WHAT THE TASK REQUIRES = Return the material exactly, first line through the line containing "tag(vg, 'earthy roadside", and nothing more. Pictures stay out.

_ _ _ _ _

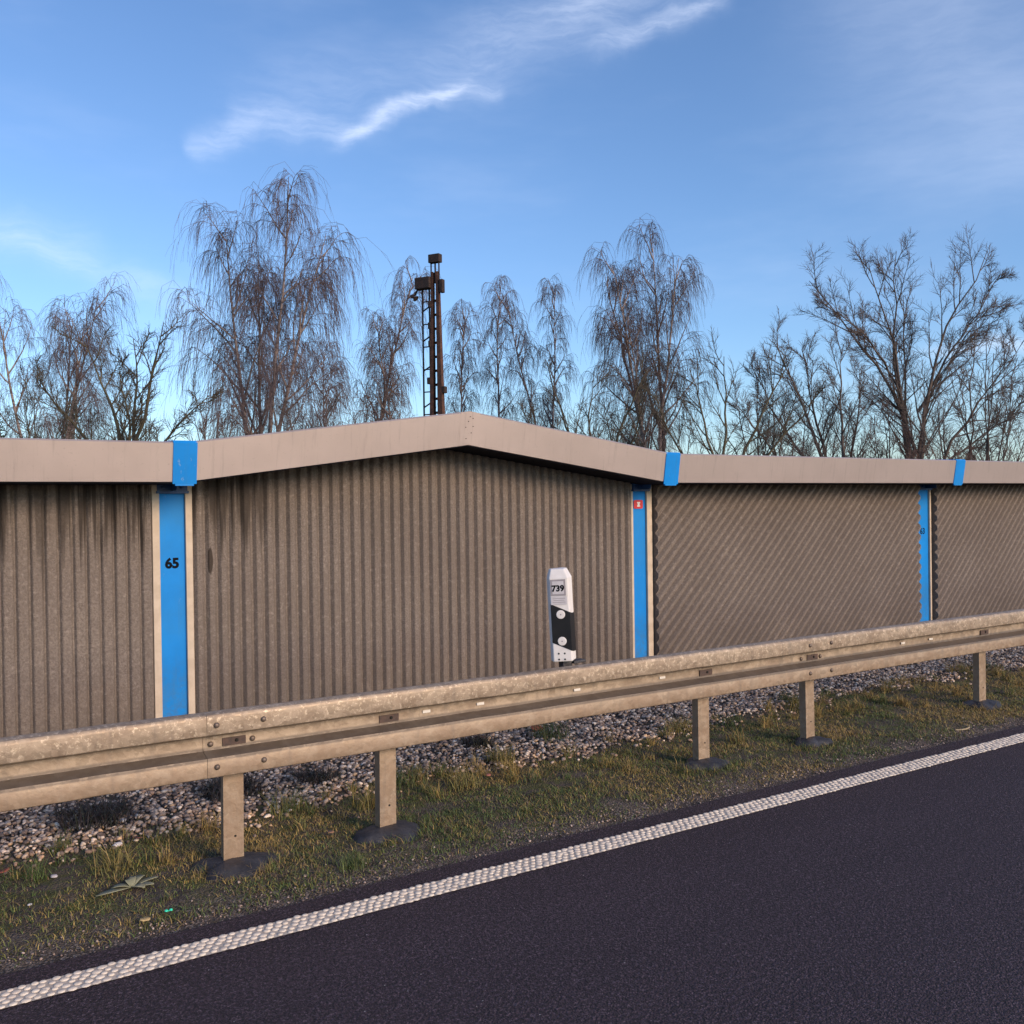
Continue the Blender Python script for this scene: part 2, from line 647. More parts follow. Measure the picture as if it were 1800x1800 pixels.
ln = MB()
ln.add([(-150, 3.925, .004), (300, 3.925, .004), (300, 4.072, .004), (-150, 4.072, .004)], [(0, 1, 2, 3)])
line = tag(ln.build('edge_line', 'line_base'), 'white studded edge line painted along the road', kind='structure')
# the raised drops of the profiled marking
pit = .0400
V, F = [], []
prof = [(.0, .0062), (.50, .0058), (.82, .0042), (1.0, .0)]
nx_, ny_ = int(15 / pit), 5
base_ring = []
sides = 8
for i in range(nx_):
    for j in range(ny_):
        cx = -1.2 + i * pit + (j % 2) * pit * .5 + random.gauss(0, .0035)
        cy = 3.938 + j * .0305 + random.gauss(0, .0030)
        rr = .0170 * random.uniform(.75, 1.15)
        hh = random.uniform(.75, 1.1)
        ex = random.uniform(.92, 1.08)
        k = len(V)
        V.append((cx, cy, .005 + prof[0][1] * hh * .8))
        for (pr, ph) in prof[1:]:
            for s in range(sides):
                a = 2 * math.pi * s / sides
                V.append((cx + rr * pr * ex * math.cos(a), cy + rr * .92 * pr * math.sin(a), .005 + ph * hh * .8))
        for s in range(sides):
            F.append((k, k + 1 + s, k + 1 + (s + 1) % sides))
        for q in range(2):
            for s in range(sides):
                a, b2 = k + 1 + q * sides + s, k + 1 + q * sides + (s + 1) % sides
                F.append((a, a + sides, b2 + sides, b2))
mb = MB()
mb.v, mb.f = V, F
tag(mb.build('line_studs', 'line', line, True), 'raised white drops of the edge line', kind='stuff')

# verge terrain
gx = np.concatenate([np.linspace(-60, -2, 30)[:-1], np.arange(-2, 14, .04), np.linspace(14, 160, 60)])
gy = np.concatenate([np.arange(4.17, 6.6, .04), np.linspace(6.6, 9.0, 16)])
GX, GY = np.meshgrid(gx, gy, indexing='ij')
GZ = verge_h(GX, GY)
nx, ny = GX.shape
V = np.stack([GX, GY, GZ], -1).reshape(-1, 3)
idx = np.arange(nx * ny).reshape(nx, ny)
F = np.stack([idx[:-1, :-1], idx[1:, :-1], idx[1:, 1:], idx[:-1, 1:]], -1).reshape(-1, 4)
vg = obj('verge', np_mesh('verge', V, F), 'soil', None, True)
tag(vg, 'earthy roadside verge between the road and the wall', kind='structure')


def scatter_stones(name, n, xr, yr, size, pal, keep, parent=None, squash=.65, sink=.25):
    t = (1 + 5 ** .5) / 2
    iv = np.array([(-1, t, 0), (1, t, 0), (-1, -t, 0), (1, -t, 0), (0, -1, t), (0, 1, t), (0, -1, -t), (0, 1, -t),
                   (t, 0, -1), (t, 0, 1), (-t, 0, -1), (-t, 0, 1)]) / math.sqrt(1 + t * t)
    fi = np.array([(0, 11, 5), (0, 5, 1), (0, 1, 7), (0, 7, 10), (0, 10, 11), (1, 5, 9), (5, 11, 4), (11, 10, 2), (10, 7, 6),
                   (7, 1, 8), (3, 9, 4), (3, 4, 2), (3, 2, 6), (3, 6, 8), (3, 8, 9), (4, 9, 5), (2, 4, 11), (6, 2, 10), (8, 6, 7), (9, 8, 1)])
    x = rng.uniform(*xr, n)
    y = rng.uniform(*yr, n)
    k = keep(x, y)
    x, y = x[k], y[k]
    n = len(x)
    sz = size[0] + (size[1] - size[0]) * rng.random(n) ** 2.2
    sc = np.stack([sz * rng.uniform(.8, 1.3, n), sz * rng.uniform(.7, 1.1, n), sz * squash * rng.uniform(.7, 1.2, n)], -1)
    v = iv[None] * rng.uniform(.75, 1.2, (n, 12, 1)) * sc[:, None, :]
    a = rng.uniform(0, 6.28, n)
    tl = rng.normal(0, .35, n)
    ca, sa = np.cos(a)[:, None], np.sin(a)[:, None]
    ct, stt = np.cos(tl)[:, None], np.sin(tl)[:, None]
    vx = v[..., 0] * ct - v[..., 2] * stt
    vz = v[..., 0] * stt + v[..., 2] * ct
    X = vx * ca - v[..., 1] * sa + x[:, None]
    Y = vx * sa + v[..., 1] * ca + y[:, None]
    Z = vz + (verge_h(x, y) + sz * squash * (1 - sink) * .6 + rng.uniform(0, .008, n))[:, None]
    V = np.stack([X, Y, Z], -1).reshape(-1, 3)
    F = (fi[None] + (np.arange(n) * 12)[:, None, None]).reshape(-1, 3)
    pal = np.array(pal)
    c = pal[rng.integers(0, len(pal), n)] * rng.uniform(.65, 1.3, (n, 1))
    tint = np.repeat(c, 12, 0)
    return obj(name, np_mesh(name, V, F, tint), 'stones', parent)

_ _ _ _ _

THE SOLUTION =
Continue the Blender Python script for this scene: part 2, from line 647. More parts follow. Measure the picture as if it were 1800x1800 pixels.
ln = MB()
ln.add([(-150, 3.925, .004), (300, 3.925, .004), (300, 4.072, .004), (-150, 4.072, .004)], [(0, 1, 2, 3)])
line = tag(ln.build('edge_line', 'line_base'), 'white studded edge line painted along the road', kind='structure')
# the raised drops of the profiled marking
pit = .0400
V, F = [], []
prof = [(.0, .0062), (.50, .0058), (.82, .0042), (1.0, .0)]
nx_, ny_ = int(15 / pit), 5
base_ring = []
sides = 8
for i in range(nx_):
    for j in range(ny_):
        cx = -1.2 + i * pit + (j % 2) * pit * .5 + random.gauss(0, .0035)
        cy = 3.938 + j * .0305 + random.gauss(0, .0030)
        rr = .0170 * random.uniform(.75, 1.15)
        hh = random.uniform(.75, 1.1)
        ex = random.uniform(.92, 1.08)
        k = len(V)
        V.append((cx, cy, .005 + prof[0][1] * hh * .8))
        for (pr, ph) in prof[1:]:
            for s in range(sides):
                a = 2 * math.pi * s / sides
                V.append((cx + rr * pr * ex * math.cos(a), cy + rr * .92 * pr * math.sin(a), .005 + ph * hh * .8))
        for s in range(sides):
            F.append((k, k + 1 + s, k + 1 + (s + 1) % sides))
        for q in range(2):
            for s in range(sides):
                a, b2 = k + 1 + q * sides + s, k + 1 + q * sides + (s + 1) % sides
                F.append((a, a + sides, b2 + sides, b2))
mb = MB()
mb.v, mb.f = V, F
tag(mb.build('line_studs', 'line', line, True), 'raised white drops of the edge line', kind='stuff')

# verge terrain
gx = np.concatenate([np.linspace(-60, -2, 30)[:-1], np.arange(-2, 14, .04), np.linspace(14, 160, 60)])
gy = np.concatenate([np.arange(4.17, 6.6, .04), np.linspace(6.6, 9.0, 16)])
GX, GY = np.meshgrid(gx, gy, indexing='ij')
GZ = verge_h(GX, GY)
nx, ny = GX.shape
V = np.stack([GX, GY, GZ], -1).reshape(-1, 3)
idx = np.arange(nx * ny).reshape(nx, ny)
F = np.stack([idx[:-1, :-1], idx[1:, :-1], idx[1:, 1:], idx[:-1, 1:]], -1).reshape(-1, 4)
vg = obj('verge', np_mesh('verge', V, F), 'soil', None, True)
tag(vg, 'earthy roadside verge between the road and the wall', kind='structure')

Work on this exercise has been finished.